* [Stated problem]
Quote the listing below in its entirety.

-- Collected data start --

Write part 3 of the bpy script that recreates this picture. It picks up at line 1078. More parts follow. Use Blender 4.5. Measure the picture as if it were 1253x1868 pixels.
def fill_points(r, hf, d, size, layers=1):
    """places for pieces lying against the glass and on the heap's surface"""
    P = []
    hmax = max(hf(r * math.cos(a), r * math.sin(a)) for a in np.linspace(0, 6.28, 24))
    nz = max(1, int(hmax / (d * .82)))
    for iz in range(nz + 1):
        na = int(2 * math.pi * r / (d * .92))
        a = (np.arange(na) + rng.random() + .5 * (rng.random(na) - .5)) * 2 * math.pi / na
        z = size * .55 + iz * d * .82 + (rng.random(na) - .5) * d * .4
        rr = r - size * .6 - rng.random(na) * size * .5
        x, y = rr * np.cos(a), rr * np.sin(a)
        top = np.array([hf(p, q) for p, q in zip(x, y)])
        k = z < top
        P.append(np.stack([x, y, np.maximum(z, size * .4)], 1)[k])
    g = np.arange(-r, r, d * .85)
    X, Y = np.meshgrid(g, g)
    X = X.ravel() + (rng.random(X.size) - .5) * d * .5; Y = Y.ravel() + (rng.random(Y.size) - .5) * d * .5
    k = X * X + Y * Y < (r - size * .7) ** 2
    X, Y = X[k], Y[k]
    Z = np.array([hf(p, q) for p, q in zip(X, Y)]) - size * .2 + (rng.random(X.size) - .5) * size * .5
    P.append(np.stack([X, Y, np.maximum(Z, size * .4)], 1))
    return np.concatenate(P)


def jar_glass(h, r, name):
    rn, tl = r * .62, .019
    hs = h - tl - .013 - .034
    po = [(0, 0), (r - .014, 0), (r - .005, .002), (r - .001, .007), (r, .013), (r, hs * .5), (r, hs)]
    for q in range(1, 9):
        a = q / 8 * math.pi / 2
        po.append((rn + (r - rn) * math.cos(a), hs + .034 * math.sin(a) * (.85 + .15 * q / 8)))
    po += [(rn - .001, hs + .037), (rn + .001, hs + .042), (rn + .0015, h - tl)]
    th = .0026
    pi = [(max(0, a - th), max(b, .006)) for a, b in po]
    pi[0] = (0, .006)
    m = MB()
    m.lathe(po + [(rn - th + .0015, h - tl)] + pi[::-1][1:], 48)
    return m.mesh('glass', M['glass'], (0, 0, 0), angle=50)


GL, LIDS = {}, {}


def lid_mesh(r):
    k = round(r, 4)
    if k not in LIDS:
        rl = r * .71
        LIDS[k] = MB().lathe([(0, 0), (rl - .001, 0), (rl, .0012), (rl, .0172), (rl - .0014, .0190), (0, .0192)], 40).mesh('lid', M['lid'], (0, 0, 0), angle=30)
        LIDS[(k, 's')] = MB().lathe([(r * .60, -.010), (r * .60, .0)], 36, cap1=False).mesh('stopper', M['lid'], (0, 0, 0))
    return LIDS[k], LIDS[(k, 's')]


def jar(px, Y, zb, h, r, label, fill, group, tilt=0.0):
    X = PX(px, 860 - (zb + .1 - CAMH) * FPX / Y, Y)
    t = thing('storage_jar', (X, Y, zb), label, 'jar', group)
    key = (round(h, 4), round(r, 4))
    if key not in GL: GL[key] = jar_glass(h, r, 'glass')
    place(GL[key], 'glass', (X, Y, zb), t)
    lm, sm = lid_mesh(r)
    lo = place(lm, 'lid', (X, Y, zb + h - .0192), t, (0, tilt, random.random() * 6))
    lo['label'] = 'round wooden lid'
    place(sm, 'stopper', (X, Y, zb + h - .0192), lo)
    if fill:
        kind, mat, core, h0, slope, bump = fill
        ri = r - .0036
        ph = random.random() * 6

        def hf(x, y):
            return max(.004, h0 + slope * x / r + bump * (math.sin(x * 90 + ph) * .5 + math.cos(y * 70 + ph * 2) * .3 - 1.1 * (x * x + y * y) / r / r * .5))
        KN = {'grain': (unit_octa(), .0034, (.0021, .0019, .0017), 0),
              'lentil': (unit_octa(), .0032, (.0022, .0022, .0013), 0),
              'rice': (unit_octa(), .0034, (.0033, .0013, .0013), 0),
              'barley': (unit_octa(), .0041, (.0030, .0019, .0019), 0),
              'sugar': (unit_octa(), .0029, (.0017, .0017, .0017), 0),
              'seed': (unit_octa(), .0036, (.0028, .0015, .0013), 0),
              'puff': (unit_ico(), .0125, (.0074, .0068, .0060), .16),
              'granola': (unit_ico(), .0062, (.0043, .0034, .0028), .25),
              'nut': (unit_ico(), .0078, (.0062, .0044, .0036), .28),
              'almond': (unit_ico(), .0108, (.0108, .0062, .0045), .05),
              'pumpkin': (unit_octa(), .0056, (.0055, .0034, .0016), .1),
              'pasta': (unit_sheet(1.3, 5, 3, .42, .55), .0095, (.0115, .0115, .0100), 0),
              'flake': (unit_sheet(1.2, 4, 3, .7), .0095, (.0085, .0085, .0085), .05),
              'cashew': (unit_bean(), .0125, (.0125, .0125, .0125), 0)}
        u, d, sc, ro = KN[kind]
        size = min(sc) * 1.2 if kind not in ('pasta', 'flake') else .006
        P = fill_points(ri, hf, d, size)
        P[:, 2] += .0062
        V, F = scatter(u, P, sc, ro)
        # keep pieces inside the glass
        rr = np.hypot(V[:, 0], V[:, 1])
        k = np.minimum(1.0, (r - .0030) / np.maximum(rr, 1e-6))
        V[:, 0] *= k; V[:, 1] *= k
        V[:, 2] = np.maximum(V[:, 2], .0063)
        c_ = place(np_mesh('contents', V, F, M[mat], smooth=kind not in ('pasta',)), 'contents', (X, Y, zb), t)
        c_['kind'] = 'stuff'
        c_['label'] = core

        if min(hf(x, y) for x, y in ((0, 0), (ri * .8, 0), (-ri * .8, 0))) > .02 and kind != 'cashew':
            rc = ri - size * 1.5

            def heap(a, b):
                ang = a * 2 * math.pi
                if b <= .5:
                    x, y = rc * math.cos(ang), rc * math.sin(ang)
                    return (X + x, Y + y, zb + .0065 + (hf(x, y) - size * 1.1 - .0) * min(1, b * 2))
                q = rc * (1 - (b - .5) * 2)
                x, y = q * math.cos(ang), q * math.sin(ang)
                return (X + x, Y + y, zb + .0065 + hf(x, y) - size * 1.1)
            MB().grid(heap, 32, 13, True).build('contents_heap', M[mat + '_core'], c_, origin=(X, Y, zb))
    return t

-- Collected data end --

* [Task solution]
Write part 3 of the bpy script that recreates this picture. It picks up at line 1078. More parts follow. Use Blender 4.5. Measure the picture as if it were 1253x1868 pixels.
def fill_points(r, hf, d, size, layers=1):
    """places for pieces lying against the glass and on the heap's surface"""
    P = []
    hmax = max(hf(r * math.cos(a), r * math.sin(a)) for a in np.linspace(0, 6.28, 24))
    nz = max(1, int(hmax / (d * .82)))
    for iz in range(nz + 1):
        na = int(2 * math.pi * r / (d * .92))
        a = (np.arange(na) + rng.random() + .5 * (rng.random(na) - .5)) * 2 * math.pi / na
        z = size * .55 + iz * d * .82 + (rng.random(na) - .5) * d * .4
        rr = r - size * .6 - rng.random(na) * size * .5
        x, y = rr * np.cos(a), rr * np.sin(a)
        top = np.array([hf(p, q) for p, q in zip(x, y)])
        k = z < top
        P.append(np.stack([x, y, np.maximum(z, size * .4)], 1)[k])
    g = np.arange(-r, r, d * .85)
    X, Y = np.meshgrid(g, g)
    X = X.ravel() + (rng.random(X.size) - .5) * d * .5; Y = Y.ravel() + (rng.random(Y.size) - .5) * d * .5
    k = X * X + Y * Y < (r - size * .7) ** 2
    X, Y = X[k], Y[k]
    Z = np.array([hf(p, q) for p, q in zip(X, Y)]) - size * .2 + (rng.random(X.size) - .5) * size * .5
    P.append(np.stack([X, Y, np.maximum(Z, size * .4)], 1))
    return np.concatenate(P)


def jar_glass(h, r, name):
    rn, tl = r * .62, .019
    hs = h - tl - .013 - .034
    po = [(0, 0), (r - .014, 0), (r - .005, .002), (r - .001, .007), (r, .013), (r, hs * .5), (r, hs)]
    for q in range(1, 9):
        a = q / 8 * math.pi / 2
        po.append((rn + (r - rn) * math.cos(a), hs + .034 * math.sin(a) * (.85 + .15 * q / 8)))
    po += [(rn - .001, hs + .037), (rn + .001, hs + .042), (rn + .0015, h - tl)]
    th = .0026
    pi = [(max(0, a - th), max(b, .006)) for a, b in po]
    pi[0] = (0, .006)
    m = MB()
    m.lathe(po + [(rn - th + .0015, h - tl)] + pi[::-1][1:], 48)
    return m.mesh('glass', M['glass'], (0, 0, 0), angle=50)


GL, LIDS = {}, {}


def lid_mesh(r):
    k = round(r, 4)
    if k not in LIDS:
        rl = r * .71
        LIDS[k] = MB().lathe([(0, 0), (rl - .001, 0), (rl, .0012), (rl, .0172), (rl - .0014, .0190), (0, .0192)], 40).mesh('lid', M['lid'], (0, 0, 0), angle=30)
        LIDS[(k, 's')] = MB().lathe([(r * .60, -.010), (r * .60, .0)], 36, cap1=False).mesh('stopper', M['lid'], (0, 0, 0))
    return LIDS[k], LIDS[(k, 's')]


def jar(px, Y, zb, h, r, label, fill, group, tilt=0.0):
    X = PX(px, 860 - (zb + .1 - CAMH) * FPX / Y, Y)
    t = thing('storage_jar', (X, Y, zb), label, 'jar', group)
    key = (round(h, 4), round(r, 4))
    if key not in GL: GL[key] = jar_glass(h, r, 'glass')
    place(GL[key], 'glass', (X, Y, zb), t)
    lm, sm = lid_mesh(r)
    lo = place(lm, 'lid', (X, Y, zb + h - .0192), t, (0, tilt, random.random() * 6))
    lo['label'] = 'round wooden lid'
    place(sm, 'stopper', (X, Y, zb + h - .0192), lo)
    if fill:
        kind, mat, core, h0, slope, bump = fill
        ri = r - .0036
        ph = random.random() * 6

        def hf(x, y):
            return max(.004, h0 + slope * x / r + bump * (math.sin(x * 90 + ph) * .5 + math.cos(y * 70 + ph * 2) * .3 - 1.1 * (x * x + y * y) / r / r * .5))
        KN = {'grain': (unit_octa(), .0034, (.0021, .0019, .0017), 0),
              'lentil': (unit_octa(), .0032, (.0022, .0022, .0013), 0),
              'rice': (unit_octa(), .0034, (.0033, .0013, .0013), 0),
              'barley': (unit_octa(), .0041, (.0030, .0019, .0019), 0),
              'sugar': (unit_octa(), .0029, (.0017, .0017, .0017), 0),
              'seed': (unit_octa(), .0036, (.0028, .0015, .0013), 0),
              'puff': (unit_ico(), .0125, (.0074, .0068, .0060), .16),
              'granola': (unit_ico(), .0062, (.0043, .0034, .0028), .25),
              'nut': (unit_ico(), .0078, (.0062, .0044, .0036), .28),
              'almond': (unit_ico(), .0108, (.0108, .0062, .0045), .05),
              'pumpkin': (unit_octa(), .0056, (.0055, .0034, .0016), .1),
              'pasta': (unit_sheet(1.3, 5, 3, .42, .55), .0095, (.0115, .0115, .0100), 0),
              'flake': (unit_sheet(1.2, 4, 3, .7), .0095, (.0085, .0085, .0085), .05),
              'cashew': (unit_bean(), .0125, (.0125, .0125, .0125), 0)}
        u, d, sc, ro = KN[kind]
        size = min(sc) * 1.2 if kind not in ('pasta', 'flake') else .006
        P = fill_points(ri, hf, d, size)
        P[:, 2] += .0062
        V, F = scatter(u, P, sc, ro)
        # keep pieces inside the glass
        rr = np.hypot(V[:, 0], V[:, 1])
        k = np.minimum(1.0, (r - .0030) / np.maximum(rr, 1e-6))
        V[:, 0] *= k; V[:, 1] *= k
        V[:, 2] = np.maximum(V[:, 2], .0063)
        c_ = place(np_mesh('contents', V, F, M[mat], smooth=kind not in ('pasta',)), 'contents', (X, Y, zb), t)
        c_['kind'] = 'stuff'
        c_['label'] = core

        if min(hf(x, y) for x, y in ((0, 0), (ri * .8, 0), (-ri * .8, 0))) > .02 and kind != 'cashew':
            rc = ri - size * 1.5

            def heap(a, b):
                ang = a * 2 * math.pi
                if b <= .5:
                    x, y = rc * math.cos(ang), rc * math.sin(ang)
                    return (X + x, Y + y, zb + .0065 + (hf(x, y) - size * 1.1 - .0) * min(1, b * 2))
                q = rc * (1 - (b - .5) * 2)
                x, y = q * math.cos(ang), q * math.sin(ang)
                return (X + x, Y + y, zb + .0065 + hf(x, y) - size * 1.1)
            MB().grid(heap, 32, 13, True).build('contents_heap', M[mat + '_core'], c_, origin=(X, Y, zb))
    return t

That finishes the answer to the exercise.